In Indonesia, some traders expect the market to trend steady to lower this week after a month-long rally. The absence of trade on Friday led some dealers to wonder if the market would be heading for a downward correction.

"Some buyers feel that our rubber is currently overpriced. If they stay away from the market, there is a possibility that prices might begin to ease next week," one said.

Another dealer said any slide in prices could be checked by the current tight supply in Medan, which has been hit by continuous rains that making tapping difficult.

"It all depends on how well stocked the (U.S.) dealers, who have been doing the buying of late, are," the dealer said.

Indonesian benchmark SIR20 was on offer in Medan at around 61.50 U.S. cents a lb after trading at 60.50 cents and up from 55-56 cents a week ago.

The Thai outlook seems fairly optimistic.

Traders said prices could stay firm this week as persistent rain hampered tapping. "The market will continue to be firm on a lack of supplies," one trader said.

Thai benchmark RSS3 traded at 135-136 U.S. cents a kg last week, up from 126-127 a week earlier.

"Maybe dealers in Europe and the U.S. are coming back from (summer) holidays and finding themselves caught in a situation where they have to cover," the trader said.

Malaysian prices, riding on the regional trend, could remain firm on expectations of tighter supplies due to rains and fresh demand from Europe and China.

"The market looks firm. We expect prices to rise as supply is likely to be tight in near-term," a dealer at a trading firm said. "The rains will continue to have an impact on the market."
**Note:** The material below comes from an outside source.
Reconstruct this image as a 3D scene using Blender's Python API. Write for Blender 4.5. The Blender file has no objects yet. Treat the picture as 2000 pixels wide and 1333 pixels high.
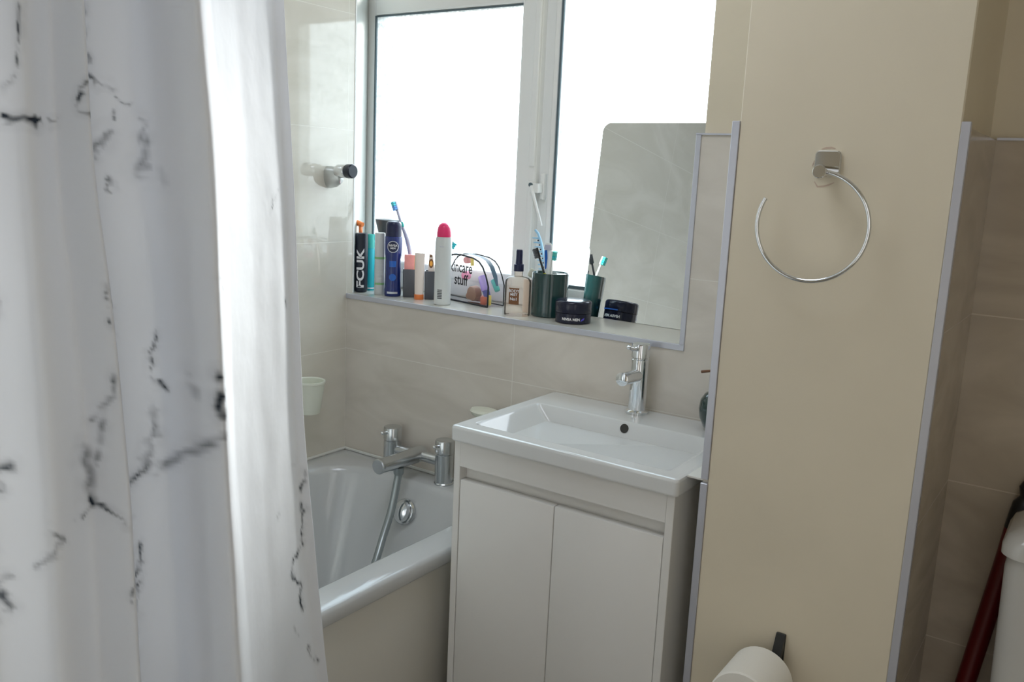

Dealers said rains in some Malaysian rubber-growing areas has led to a slower flow of supply into the market. "There will a shortage of rubber and consumers like the Europeans are seen coming back to look for nearby requirements after the long summer holidays," the dealer said.

The Chinese have bought a fair amount of rubber last week and are likely to make more buying orders for SMR10, SMR20 and RSS3 rubber for nearby shipments.

Yesterday morning, Sept RSS1 buyer was quoted at 329.50 Malaysian cents a kg against 321 cents a week ago while Sept SMR20 buyer was quoted at 324.50 cents against 306 cents.